H_Butcher is quite right, down to a detail. The man pulling the oar does not have the strength to pull the oar when the oar is grabbing more water (larger volume), and this corresponds to torque, not horsepower. It is important to realize that power is torque (the force the man and water put on the oars at a distance to its point of rotation) times speed (how fast the oar moves). With an aircraft engine and propeller, coarsening the blade angle loads the engine, and the whole system (prop and engine together) slows down. The pistons might be pushing harder on the cylinders (torque), but they are not rotating them as fast as before (rpm), and although the prop is grabbing more air each revolution, as H_Butcher points out it is not doing that revolution as fast as before.
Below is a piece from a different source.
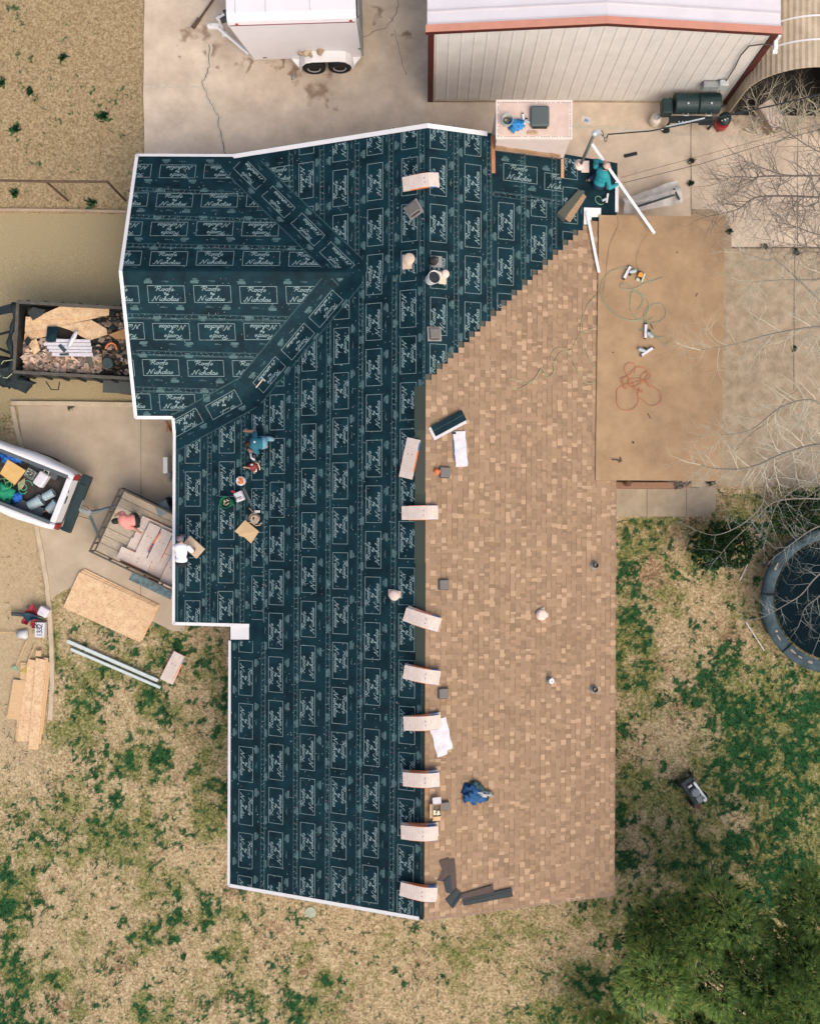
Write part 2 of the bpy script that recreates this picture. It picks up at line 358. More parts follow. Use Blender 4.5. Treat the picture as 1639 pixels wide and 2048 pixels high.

The thrust the prop produces is roughly the amount (mass) of air thrown back per second times the speed at which the air is thrown back.
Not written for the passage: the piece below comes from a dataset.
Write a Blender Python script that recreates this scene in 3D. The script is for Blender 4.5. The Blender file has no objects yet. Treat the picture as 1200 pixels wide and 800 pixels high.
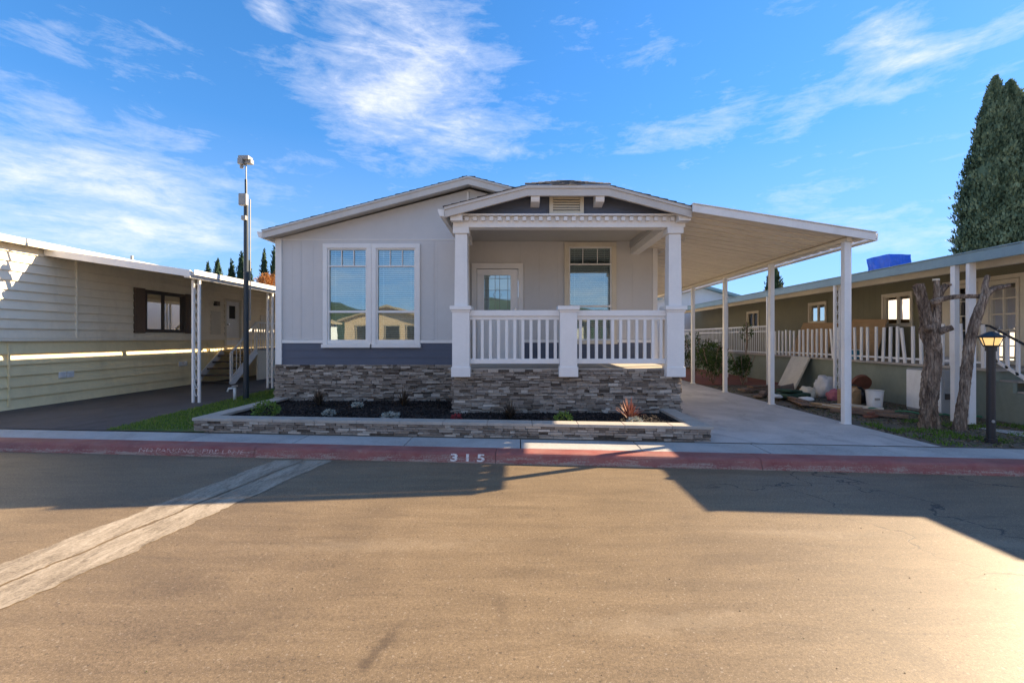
import bpy, math, random
from mathutils import Vector, Matrix, noise
random.seed(7)
R = math.radians
S = bpy.context.scene
COL = S.collection

# ------------------------------------------------------------------ mesh builder
class MB:
    def __init__(s): s.v=[]; s.f=[]; s.a=[]
    def face(s, pts, sh=.5):
        n=len(s.v); s.v += [Vector(p) for p in pts]; s.f.append(tuple(range(n,n+len(pts)))); s.a.append(sh)
    def hexa(s, p, sh=.5):          # 8 points: bottom 0-3, top 4-7
        n=len(s.v); s.v += [Vector(q) for q in p]
        for q in ((3,2,1,0),(4,5,6,7),(0,1,5,4),(1,2,6,5),(2,3,7,6),(3,0,4,7)):
            s.f.append(tuple(n+k for k in q)); s.a.append(sh)
    def box(s,x0,x1,y0,y1,z0,z1,sh=.5):
        x0,x1=min(x0,x1),max(x0,x1); y0,y1=min(y0,y1),max(y0,y1); z0,z1=min(z0,z1),max(z0,z1)
        s.hexa([(x0,y0,z0),(x1,y0,z0),(x1,y1,z0),(x0,y1,z0),(x0,y0,z1),(x1,y0,z1),(x1,y1,z1),(x0,y1,z1)],sh)
    def mbox(s,M,a0,a1,d0,d1,z0,z1,sh=.5):
        p=M(a0,d0,z0); q=M(a1,d1,z1); s.box(p[0],q[0],p[1],q[1],p[2],q[2],sh)
    def obox(s,c,size,rot=(0,0,0),sh=.5):
        m=Matrix.Translation(c) @ (Matrix.Rotation(rot[2],4,'Z')@Matrix.Rotation(rot[1],4,'Y')@Matrix.Rotation(rot[0],4,'X'))
        a,b,h=size[0]/2,size[1]/2,size[2]/2
        s.hexa([m@Vector(q) for q in ((-a,-b,-h),(a,-b,-h),(a,b,-h),(-a,b,-h),(-a,-b,h),(a,-b,h),(a,b,h),(-a,b,h))],sh)
    def bar(s,p,q,w,h,sh=.5,up=(0,0,1)):
        p,q=Vector(p),Vector(q); d=(q-p).normalized(); side=d.cross(Vector(up))
        if side.length<1e-4: side=Vector((1,0,0))
        side.normalize(); u=side.cross(d).normalized(); a=side*w/2; b=u*h/2
        s.hexa([p-a-b,p+a-b,q+a-b,q-a-b,p-a+b,p+a+b,q+a+b,q-a+b],sh)
    def prism(s,poly,axis,a0,a1,sh=.5):   # poly in the two other axes, in order
        def P(u,v,w):
            return {'x':(w,u,v),'y':(u,w,v),'z':(u,v,w)}[axis]
        n=len(s.v); k=len(poly)
        s.v += [Vector(P(u,v,a0)) for u,v in poly]+[Vector(P(u,v,a1)) for u,v in poly]
        s.f.append(tuple(range(n,n+k))); s.a.append(sh); s.f.append(tuple(range(n+2*k-1,n+k-1,-1))); s.a.append(sh)
        for i in range(k):
            j=(i+1)%k; s.f.append((n+j,n+i,n+k+i,n+k+j)); s.a.append(sh)
    def tube(s,path,rad,seg=10,fn=None,cap=True,sh=.5):
        path=[Vector(p) for p in path]; n0=len(s.v); k=len(path)
        if not hasattr(rad,'__len__'): rad=[rad]*k
        d0=(path[1]-path[0]).normalized(); ref=Vector((0,1,0)) if abs(d0.y)<.9 else Vector((1,0,0))
        for i,p in enumerate(path):
            d=(path[min(i+1,k-1)]-path[max(i-1,0)]).normalized()
            x=d.cross(ref).normalized(); y=d.cross(x).normalized()
            for j in range(seg):
                a=2*math.pi*j/seg; r=rad[i]*(fn(a,p) if fn else 1)
                s.v.append(p+(x*math.cos(a)+y*math.sin(a))*r)
        for i in range(k-1):
            for j in range(seg):
                a=n0+i*seg+j; b=n0+i*seg+(j+1)%seg
                s.f.append((a,b,b+seg,a+seg)); s.a.append(sh)
        if cap:
            s.f.append(tuple(n0+j for j in range(seg))); s.a.append(sh)
            s.f.append(tuple(n0+(k-1)*seg+j for j in reversed(range(seg)))); s.a.append(sh)
    def build(s,name,mat,parent=None,bevel=0,smooth=False):
        me=bpy.data.meshes.new(name)
        r=parent
        while r is not None and r.parent is not None: r=r.parent
        off=Vector(r.location) if r is not None else Vector((0,0,0))
        me.from_pydata([v-off for v in s.v],[],s.f)
        at=me.attributes.new('shade','FLOAT','FACE'); at.data.foreach_set('value',s.a)
        import bmesh
        bm=bmesh.new(); bm.from_mesh(me); bmesh.ops.recalc_face_normals(bm,faces=bm.faces) if len(bm.faces)<60000 else None
        bm.to_mesh(me); bm.free()
        if smooth:
            me.polygons.foreach_set('use_smooth',[True]*len(me.polygons))
        me.materials.append(mat); me.update()
        o=bpy.data.objects.new(name,me); COL.objects.link(o)
        if parent is not None: o.parent=parent
        if bevel:
            b=o.modifiers.new('bevel','BEVEL'); b.width=bevel; b.segments=2; b.limit_method='ANGLE'
        return o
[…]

The nice part of that is that the blades and engine operate more efficiently at higher blade angles/lower rpm, and the aircraft has significantly less drag at airspeeds corresponding to less engine power (full engine output power is usually designed to occur at maximum rpm of the engine). So for full power, you want full rpm (redline), and for economical and normal power, you want less rpm (and less manifold pressure).

These engines are extremely powerful, operating at very high manifold pressure. The pilots of these aircraft did not go flying around at full rpm and full manifold pressure all the time like we like to in the game. Full power (much less WEP) was reserved for takeoff, combat and go-arounds and other emergency situations. They also didn't have the luxury of spawning and getting a factory-fresh engine. Their engines were their lives, and they took care of them. http://ubbxforums.ubi.com/images/smiley/16x16_smiley-happy.gif

H_Butcher is also right in that you have to consider what plane you are flying. Most of the Allied planes use constant-speed propellers (CSP). In these you are setting rpm, not prop pitch. The governor alters prop pitch to hold the rpm steady. Most German planes use a sort of whatc could be called an aeromechanical prop, which is fully automatic. In both cases there are limitations depending on airspeed, and rpm cannot be held constant. A very few of the older aircraft (maybe only just the TB-3?) have no prop adjustments, they have a fixed-pitch prop.